Her grandad, Ulrich Dixon, was so eager to get to her first ploughing match that he left his great grand-daughter’s christening celebration early to see her get her rosette.

“He donated the Young Farmers ploughing cup that you have to qualify for to go to the British championships,” she recalls. “I won it eight times and came first in the nationals in 2009 in Cambridgeshire when I was the only female competitor at the event.”

Debbie ploughs with a Massey Ferguson 35, the first model she bought with some money she’d been left at the age of 18. “It dates back to 1959, which is the cut off to be classed as vintage.

“I love vintage tractors because they’re what I was brought up on and you can fix them yourself, they’re not full of computers.”

As a member of Whitley Chapel Young Farmers Club until her last birthday, she was still entitled to compete at the British Ploughing Championships at York this year as she’d qualified when she was still young enough to be in YFC.

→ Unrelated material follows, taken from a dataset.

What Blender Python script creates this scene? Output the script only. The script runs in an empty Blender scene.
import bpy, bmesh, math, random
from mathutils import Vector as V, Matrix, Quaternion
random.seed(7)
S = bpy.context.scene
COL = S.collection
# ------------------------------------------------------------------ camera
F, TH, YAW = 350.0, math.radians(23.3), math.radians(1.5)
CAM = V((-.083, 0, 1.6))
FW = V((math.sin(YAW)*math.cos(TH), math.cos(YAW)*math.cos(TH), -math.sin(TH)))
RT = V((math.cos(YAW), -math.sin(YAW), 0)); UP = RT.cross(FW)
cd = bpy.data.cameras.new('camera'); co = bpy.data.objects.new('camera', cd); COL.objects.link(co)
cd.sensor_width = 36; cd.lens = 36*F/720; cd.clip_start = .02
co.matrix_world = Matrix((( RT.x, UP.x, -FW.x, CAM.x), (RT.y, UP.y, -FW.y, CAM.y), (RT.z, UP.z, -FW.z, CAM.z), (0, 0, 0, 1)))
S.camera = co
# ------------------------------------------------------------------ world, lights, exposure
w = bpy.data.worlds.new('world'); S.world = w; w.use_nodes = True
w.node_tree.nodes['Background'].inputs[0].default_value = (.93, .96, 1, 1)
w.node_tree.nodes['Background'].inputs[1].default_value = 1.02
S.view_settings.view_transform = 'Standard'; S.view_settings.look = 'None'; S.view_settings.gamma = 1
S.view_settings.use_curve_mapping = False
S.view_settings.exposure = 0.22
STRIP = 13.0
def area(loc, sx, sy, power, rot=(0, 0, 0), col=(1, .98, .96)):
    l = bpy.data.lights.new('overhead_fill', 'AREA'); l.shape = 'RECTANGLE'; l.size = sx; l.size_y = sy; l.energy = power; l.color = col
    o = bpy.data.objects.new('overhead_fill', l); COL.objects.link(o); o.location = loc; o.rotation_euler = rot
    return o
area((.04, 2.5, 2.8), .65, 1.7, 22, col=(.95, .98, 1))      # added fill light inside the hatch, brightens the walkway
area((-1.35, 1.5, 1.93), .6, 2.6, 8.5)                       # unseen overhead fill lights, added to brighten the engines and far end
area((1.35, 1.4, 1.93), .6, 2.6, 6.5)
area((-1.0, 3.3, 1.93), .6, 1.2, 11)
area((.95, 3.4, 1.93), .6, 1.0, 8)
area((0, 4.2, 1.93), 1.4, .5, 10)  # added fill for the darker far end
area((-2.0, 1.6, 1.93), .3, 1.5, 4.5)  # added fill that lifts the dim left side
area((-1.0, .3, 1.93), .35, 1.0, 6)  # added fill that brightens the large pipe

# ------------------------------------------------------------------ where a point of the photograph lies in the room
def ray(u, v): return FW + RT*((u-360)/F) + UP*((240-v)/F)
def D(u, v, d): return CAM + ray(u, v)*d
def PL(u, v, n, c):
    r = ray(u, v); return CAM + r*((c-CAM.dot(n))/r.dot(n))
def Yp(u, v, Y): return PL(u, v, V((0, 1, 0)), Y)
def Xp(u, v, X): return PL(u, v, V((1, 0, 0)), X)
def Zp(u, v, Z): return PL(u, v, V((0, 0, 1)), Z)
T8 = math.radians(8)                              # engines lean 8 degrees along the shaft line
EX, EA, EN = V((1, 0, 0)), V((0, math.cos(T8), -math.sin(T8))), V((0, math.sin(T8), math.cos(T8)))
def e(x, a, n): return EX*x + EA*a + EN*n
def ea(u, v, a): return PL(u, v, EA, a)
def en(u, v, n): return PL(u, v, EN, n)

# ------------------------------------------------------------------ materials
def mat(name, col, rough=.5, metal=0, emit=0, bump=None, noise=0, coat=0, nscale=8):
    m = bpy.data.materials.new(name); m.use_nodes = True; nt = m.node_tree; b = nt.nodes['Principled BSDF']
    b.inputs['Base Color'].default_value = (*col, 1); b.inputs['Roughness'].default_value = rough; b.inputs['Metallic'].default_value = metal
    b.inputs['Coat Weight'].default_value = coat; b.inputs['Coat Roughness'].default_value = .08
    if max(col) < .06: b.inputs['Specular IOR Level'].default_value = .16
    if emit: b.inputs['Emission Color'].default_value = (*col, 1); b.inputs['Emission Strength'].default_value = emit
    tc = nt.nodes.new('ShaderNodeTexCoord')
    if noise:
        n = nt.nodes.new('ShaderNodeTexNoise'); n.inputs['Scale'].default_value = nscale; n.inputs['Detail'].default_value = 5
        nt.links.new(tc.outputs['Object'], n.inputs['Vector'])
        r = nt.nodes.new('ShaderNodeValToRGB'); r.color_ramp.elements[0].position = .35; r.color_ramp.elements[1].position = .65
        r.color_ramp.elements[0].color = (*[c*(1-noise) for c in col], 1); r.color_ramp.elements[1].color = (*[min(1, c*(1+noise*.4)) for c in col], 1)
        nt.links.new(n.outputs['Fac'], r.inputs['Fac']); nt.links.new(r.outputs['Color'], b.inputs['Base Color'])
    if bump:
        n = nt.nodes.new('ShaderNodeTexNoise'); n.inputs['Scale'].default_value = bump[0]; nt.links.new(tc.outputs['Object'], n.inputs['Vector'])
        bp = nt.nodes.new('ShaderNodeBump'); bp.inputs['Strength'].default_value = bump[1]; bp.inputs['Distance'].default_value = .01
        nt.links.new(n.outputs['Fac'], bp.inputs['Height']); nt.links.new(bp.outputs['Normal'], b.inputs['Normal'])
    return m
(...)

And locally she took part in the annual Northern Counties Ploughing Association weekend at Chipchase in September - something she’s been doing for 13 years.

As the only woman she says she occasionally gets a bit of cheek from the men. “Sometimes they joke on but it’s just out of fun,” she says. “And after 13 years I don’t think they can get rid of us now.”

Ploughing is quite a stressful sport she says. “I ended up with a migraine both days of the Chipchase competition. It’s stressful because you can only do it once and if you mess it up, that’s one of your points gone.”

Competitors are judged not only on the straightness of their furrows but on how effectively they’ve buried all the weeds and stubble and that the furrows are uniform and level.

So what’s the secret of success? “Get it straight,” she laughs. “Which I can’t do if I’ve got my glasses on! I’m very short sighted and if I can see the poles perfectly I can’t really get it straight. I don’t know how that works but it’s true.

“On the first day I was set ploughing between two people that were in the World Championships at York, Colin Hewetson and Alex Irvine - so no pressure! And the second day I was next to Reg (Wilkinson, association secretary) and he’s a good plougher as well!”

Perhaps that explains why she only came 10th out of 12 – that and it being too warm to wear her pink lucky hat, which she had on the back of her plough but not on her head.

“I got it when I was skiing with middle school and my hat fell off on the ski lift. The instructor picked it up and brought it up the mountain to me. So it’s my lucky hat and my little bit of girliness in a not very girly sport!”

Her six-year-old, Geoff, is already eyeing up mum’s tractor. “He’s desperate to have a go. But the two of them have a little plough for the crawler.”

Luckily Debbie’s husband is almost as nutty about tractors as she is. “He’s got four vintage including a six cylinder Fordson Major plus a John Deere that he uses day to day. And I’ve got dad’s old Nuffield 460 that I’m doing up. It’s yellow and red, so I call it my Noddy tractor.”